MARGARET BRENNAN: Now, we should dig into this. Because you are, from my understanding, the only Republican investigator on the House Intelligence Committee who actually viewed the FISA applications. Everything that went into essentially putting together this memo. So, when you’re talking about this Steele memo, you are not saying that it was the sole piece of evidence used to justify these four authorizations of the surveillance warrant. Are you?

REP. GOWDY: No. It was not the exclusive information relied upon by— by the FISA court.

MARGARET BRENNAN: Would it have been authorized were it not for that dossier?

REP. GOWDY: No. It would not have been.

MARGARET BRENNAN: How can you say that? Because it was authorized four times by separate judges.

REP. GOWDY: Right. And the information was in there all four times.


REP. GOWDY: And the judge doesn’t do independent research. There are three Republicans that have seen every bit of information. Three of us: Bob Goodlatte, the chairman of the Judiciary; Johnny Ratcliffe, who’s a former terrorism prosecutor and U.S. attorney in Texas, and me. All three of us have total confidence in the FBI and DOJ to be able to do the jobs that they have been assigned. We have confidence in Bob Mueller, and we have serious consideration— serious concerns about this process.

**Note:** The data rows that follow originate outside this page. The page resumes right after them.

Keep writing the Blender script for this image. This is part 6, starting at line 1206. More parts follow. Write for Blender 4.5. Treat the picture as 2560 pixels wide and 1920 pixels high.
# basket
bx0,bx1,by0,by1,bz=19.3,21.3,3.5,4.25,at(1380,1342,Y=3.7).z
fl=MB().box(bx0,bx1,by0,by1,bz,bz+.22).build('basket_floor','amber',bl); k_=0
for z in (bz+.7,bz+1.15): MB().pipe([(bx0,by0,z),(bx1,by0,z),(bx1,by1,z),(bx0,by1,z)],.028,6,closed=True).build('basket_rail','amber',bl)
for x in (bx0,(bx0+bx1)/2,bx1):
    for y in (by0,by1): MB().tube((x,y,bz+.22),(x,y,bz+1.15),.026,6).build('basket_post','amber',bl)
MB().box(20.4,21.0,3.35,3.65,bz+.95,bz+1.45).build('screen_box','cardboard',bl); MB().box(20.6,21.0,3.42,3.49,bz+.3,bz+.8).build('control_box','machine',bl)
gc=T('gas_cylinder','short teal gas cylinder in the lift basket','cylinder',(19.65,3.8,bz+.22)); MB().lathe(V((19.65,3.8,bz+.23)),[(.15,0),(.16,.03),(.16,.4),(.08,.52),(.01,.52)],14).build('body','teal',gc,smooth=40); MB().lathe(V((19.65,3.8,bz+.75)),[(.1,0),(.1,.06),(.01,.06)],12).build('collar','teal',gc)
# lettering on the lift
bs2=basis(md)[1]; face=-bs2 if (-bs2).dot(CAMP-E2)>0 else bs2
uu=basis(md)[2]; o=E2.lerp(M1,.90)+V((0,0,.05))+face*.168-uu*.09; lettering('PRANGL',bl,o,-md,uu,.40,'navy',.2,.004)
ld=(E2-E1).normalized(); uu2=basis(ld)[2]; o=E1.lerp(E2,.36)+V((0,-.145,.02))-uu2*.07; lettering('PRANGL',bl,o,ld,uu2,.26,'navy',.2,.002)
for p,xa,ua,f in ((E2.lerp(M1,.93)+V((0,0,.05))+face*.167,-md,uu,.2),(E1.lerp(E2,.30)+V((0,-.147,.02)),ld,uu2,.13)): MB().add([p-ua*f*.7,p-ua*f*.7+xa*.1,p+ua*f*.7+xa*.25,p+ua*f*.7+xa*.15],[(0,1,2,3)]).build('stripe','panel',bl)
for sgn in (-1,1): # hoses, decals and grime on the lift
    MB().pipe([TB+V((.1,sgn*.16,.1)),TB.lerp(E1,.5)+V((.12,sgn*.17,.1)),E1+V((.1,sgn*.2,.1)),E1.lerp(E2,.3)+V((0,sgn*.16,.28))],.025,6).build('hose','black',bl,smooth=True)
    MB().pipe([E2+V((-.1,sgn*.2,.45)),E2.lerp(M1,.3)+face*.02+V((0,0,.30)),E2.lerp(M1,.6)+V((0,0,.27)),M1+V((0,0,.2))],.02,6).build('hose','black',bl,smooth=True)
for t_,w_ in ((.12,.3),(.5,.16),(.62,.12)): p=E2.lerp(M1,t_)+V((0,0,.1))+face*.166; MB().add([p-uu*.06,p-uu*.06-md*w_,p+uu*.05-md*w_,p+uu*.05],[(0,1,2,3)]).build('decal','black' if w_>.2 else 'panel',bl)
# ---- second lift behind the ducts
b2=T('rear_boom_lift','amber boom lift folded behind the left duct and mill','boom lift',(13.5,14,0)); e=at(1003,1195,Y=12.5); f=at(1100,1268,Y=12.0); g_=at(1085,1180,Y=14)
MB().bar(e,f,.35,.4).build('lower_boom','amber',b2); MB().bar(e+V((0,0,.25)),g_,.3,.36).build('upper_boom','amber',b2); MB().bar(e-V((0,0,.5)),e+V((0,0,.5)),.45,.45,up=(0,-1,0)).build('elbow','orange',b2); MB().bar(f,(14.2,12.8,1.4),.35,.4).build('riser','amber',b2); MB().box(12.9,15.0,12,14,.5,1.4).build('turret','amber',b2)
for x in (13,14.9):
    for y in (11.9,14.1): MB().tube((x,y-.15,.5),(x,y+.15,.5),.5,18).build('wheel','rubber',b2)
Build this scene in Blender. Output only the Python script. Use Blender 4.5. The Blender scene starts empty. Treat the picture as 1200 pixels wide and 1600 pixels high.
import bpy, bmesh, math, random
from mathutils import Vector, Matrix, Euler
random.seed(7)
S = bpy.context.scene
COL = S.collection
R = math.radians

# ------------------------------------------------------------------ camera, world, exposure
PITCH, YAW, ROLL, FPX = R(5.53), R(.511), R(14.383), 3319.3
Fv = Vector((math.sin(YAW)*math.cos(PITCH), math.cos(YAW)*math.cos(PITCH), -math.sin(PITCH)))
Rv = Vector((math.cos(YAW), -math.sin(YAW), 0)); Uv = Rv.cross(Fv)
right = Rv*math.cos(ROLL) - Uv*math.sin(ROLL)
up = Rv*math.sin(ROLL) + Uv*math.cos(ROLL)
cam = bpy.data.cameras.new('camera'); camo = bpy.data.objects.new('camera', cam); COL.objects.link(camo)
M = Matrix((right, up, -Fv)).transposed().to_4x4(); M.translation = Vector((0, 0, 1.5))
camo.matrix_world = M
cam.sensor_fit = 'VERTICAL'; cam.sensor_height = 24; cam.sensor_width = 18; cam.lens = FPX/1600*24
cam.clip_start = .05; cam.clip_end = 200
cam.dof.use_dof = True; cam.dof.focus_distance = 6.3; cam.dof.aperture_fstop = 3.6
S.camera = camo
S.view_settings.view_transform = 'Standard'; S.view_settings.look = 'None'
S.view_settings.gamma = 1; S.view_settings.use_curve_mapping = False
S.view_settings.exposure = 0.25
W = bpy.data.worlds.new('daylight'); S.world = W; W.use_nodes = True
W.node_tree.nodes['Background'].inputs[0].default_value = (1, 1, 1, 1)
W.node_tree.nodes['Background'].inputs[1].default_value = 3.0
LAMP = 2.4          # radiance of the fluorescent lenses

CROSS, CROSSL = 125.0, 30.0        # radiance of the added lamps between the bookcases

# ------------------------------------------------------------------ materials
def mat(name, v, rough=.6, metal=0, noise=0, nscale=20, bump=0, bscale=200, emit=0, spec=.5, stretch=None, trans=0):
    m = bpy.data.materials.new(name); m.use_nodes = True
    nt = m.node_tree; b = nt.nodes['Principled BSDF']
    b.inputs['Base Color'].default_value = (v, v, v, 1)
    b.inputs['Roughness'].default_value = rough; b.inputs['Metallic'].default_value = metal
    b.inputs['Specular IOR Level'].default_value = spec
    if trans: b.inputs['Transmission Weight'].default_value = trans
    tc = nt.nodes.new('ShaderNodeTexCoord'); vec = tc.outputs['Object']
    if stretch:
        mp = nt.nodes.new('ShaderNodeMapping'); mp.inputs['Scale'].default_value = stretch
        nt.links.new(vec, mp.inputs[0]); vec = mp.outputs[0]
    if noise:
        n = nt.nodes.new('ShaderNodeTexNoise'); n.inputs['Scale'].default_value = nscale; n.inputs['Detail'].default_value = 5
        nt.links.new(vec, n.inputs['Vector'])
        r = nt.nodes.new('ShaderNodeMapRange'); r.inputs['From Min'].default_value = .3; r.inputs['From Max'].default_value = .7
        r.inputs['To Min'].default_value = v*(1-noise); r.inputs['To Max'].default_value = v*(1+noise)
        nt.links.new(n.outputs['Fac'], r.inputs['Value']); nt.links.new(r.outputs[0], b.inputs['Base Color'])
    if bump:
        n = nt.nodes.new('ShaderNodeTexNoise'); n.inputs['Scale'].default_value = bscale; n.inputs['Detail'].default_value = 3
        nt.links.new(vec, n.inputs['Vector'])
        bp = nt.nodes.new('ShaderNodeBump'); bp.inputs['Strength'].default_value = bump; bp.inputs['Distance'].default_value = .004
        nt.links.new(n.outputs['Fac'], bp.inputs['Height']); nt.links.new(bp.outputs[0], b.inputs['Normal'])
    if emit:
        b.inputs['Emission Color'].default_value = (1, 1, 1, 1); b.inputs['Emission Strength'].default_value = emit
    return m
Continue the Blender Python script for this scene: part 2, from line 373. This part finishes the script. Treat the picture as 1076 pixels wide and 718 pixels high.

So, we have all three of those things in common, including being concerned about what—what happened in 2016.

MARGARET BRENNAN: Should all the information in the FISA applications be publicly disclosed, declassified so that people can make their own judgment and see what you’ve seen?

REP. GOWDY: — I think I’m going to defer a little bit to the bureau and DOJ on— it’s a long application. If there are sources and methods that are— are not already known, that they think would jeopardize national security, I would— I would defer to their judgment. The source that we revealed, Chris Steele, was about the least well-kept secret in America.


REP. GOWDY: So, generally I— I err on the side of transparency and disclosure.


REP. GOWDY: On the other hand, there’s a reason that this process is usually confidential, and— and I don’t want to set the precedent of all FISA applications being publicly seen.

MARGARET BRENNAN: Well, that’s the concern in doing this memo, that you have set a new precedent.

REP. GOWDY: — I— I would argue it’s also somewhat unprecedented to rely on political opposition research to instruct and inform an application, and it’s really bad precedent and unprecedented to not tell a court that a source has this level of bias.

I mean, look at just the disclosure of who paid for it. They could have easily said it was the DNC and—and Hillary Clinton. That would have been really easy. I read the footnote. I— I know exactly what the footnote says. It took longer to explain it the way they did, than if they just come right out and said, “Hillary Clinton for America and DNC paid for it.” But they didn’t do that.

MARGARET BRENNAN: But short of that disclosure, you still would have believed this FISA surveillance warrant was justified? I mean, it— your— your problem is in the disclosure within the application, but the surveillance itself of this American, Carter Page — was named in your memo, who was at one point a Trump campaign associate — was that justified, that surveillance?

REP. GOWDY: Um, we’ll never know, because the application contained three parts: it — it included the dossier, it included reference to a newspaper article which by the way no court in America considers a newspaper article to be evidence, and it included other information they had on Carter Page. So what I would say to the FBI and DOJ is if you had enough on Carter Page with just him, why did you include something that the National Enquirer might not run? And why did you cite a newspaper article when there’s no court in America that allows a newspaper article to be considered as evidence? If you had enough without it, why did you use it? That would be my question to them.

MARGARET BRENNAN: Were the judges political? Four times, this was approved.

REP. GOWDY: No. I— I— the judges are only as good as what’s put in front of them. Judges don’t do independent research. So, you’re looking at—

MARGARET BRENNAN: Well, this is an —

REP. GOWDY: — this stack of paper.

MARGARET BRENNAN: — an extensive process from— from what I’m told. I mean, this isn’t just something people sign off on quickly. It’s, you know, a sizable application with, as you said, multi-part information that’s submitted.

REP. GOWDY: But that’s true for —

MARGARET BRENNAN: Were the judges not doing their jobs?

REP. GOWDY: No, I think they were. I mean, judges signed Title 3 applications all the time. They sign search warrants. They sign arrest warrants. There’s a reason the affiant swears to the truthfulness of the underlying information.

Judges can’t then go research and say, “Well, gosh I wonder if Chris Steele knew this all himself or — wonder if he was relying on hearsay from sub-sources in Russia?” That’s not the judge’s job. It is the FBI and DOJ’s job to present full, credible information to the court. So, I don’t— look, I’ll never miss a chance to blame judges if I can, because I was a former litigator. There’s nothing judges can do about information that is not presented to them.